NORRIS: IRS Criminal Investigation in conjunction with other federal law enforcement agency, including ICE, National Park Service, is present at the location, executing a federal search warrant.
GUZMAN LOPEZ: Affidavits filed in support of the warrants say the owners of the gallery, Cari and Jonathan Markell, received looted artifacts smuggled out of Thailand and China by an associate named Bob Olson. William Webber, a cultural property expert in the London office of the Art Loss Register, which tracks stolen art, says demand for Asian artifacts is growing.
NORRIS: Cultural properties from the Southeast Asia and East Asia is becoming far more collectible. And the objects that are particularly collectible were usually the objects that have come from burial sites and excavations that would have ideally have full providence. But that's not often the case.
GUZMAN LOPEZ: The investigation appears to have begun about five years ago when an undercover National Park Service agent was looking for Native American artifacts looted from sites in New Mexico. According to the affidavits, Bob Olson and the Markells sold artifacts from Thailand to the undercover agent and then arranged to have the agent donate the antiquities to the museums. The affidavits state that the artifacts were appraised for more than their sale price so that the agent could claim tax deductions to which the agent wasn't entitled.
The scheme involved the Pacific Asia Museum in Pasadena, The Bowers Museum in Santa Ana, San Diego's Mingei International Museum, and the Los Angeles County Museum of Art. The affidavit claims that Jonathan Markell said the L.A. museum had found a loophole to accept questionable antiquities. At a press conference yesterday, the museum's director, Michael Govan, responded to that allegation.
NORRIS: There is no loophole that we know about. If anyone could identify one, we would be the first to close it. We know nothing, nothing about that at all.
GUZMAN LOPEZ: But the museum knows quite a bit about the Markells. They're members of the museum, and they've donated about 60 works of art in the last decade. Govan says his institution has policies to track the origins of donated antiquities. But William Webber of the Art Loss Register says some works can be untraceable.

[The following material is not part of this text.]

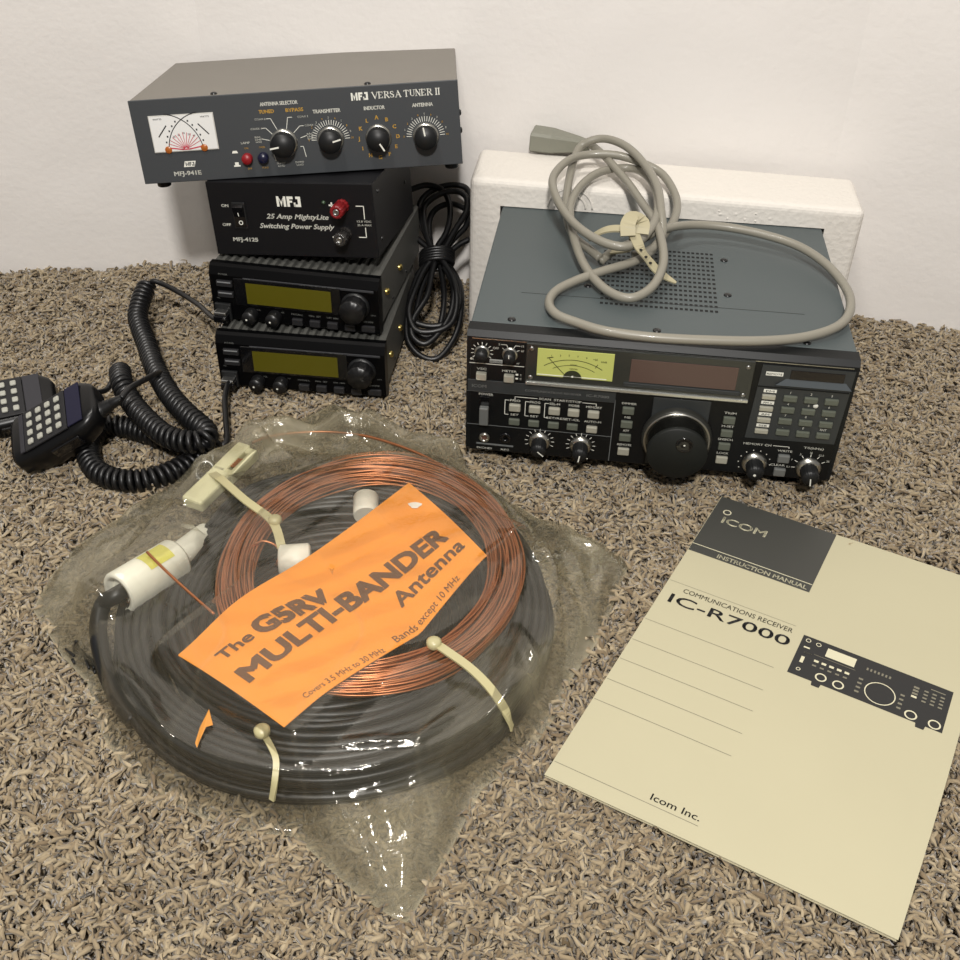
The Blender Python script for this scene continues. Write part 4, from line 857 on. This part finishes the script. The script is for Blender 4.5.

NORRIS: If objects have come freshly out of the ground and moved over to the collecting market, then it's impossible to, to track them down. In areas like Cambodia and Myanmar, objects will often be excavated and pulled across the border, in this case, to Thailand, where laws are a little more relaxed and exporting objects is slightly easier.
GUZMAN LOPEZ: San Diego's Mingei Museum and Santa Ana's Bowers Museum say they're cooperating with the investigation. The Pacific Asia Museum did not return calls seeking comment. The U.S. attorney's office has not filed charges or made arrest. It could take more than a week, according to one federal official, to comb through the seized items.
For NPR News, I'm Adolfo Guzman Lopez in Los Angeles.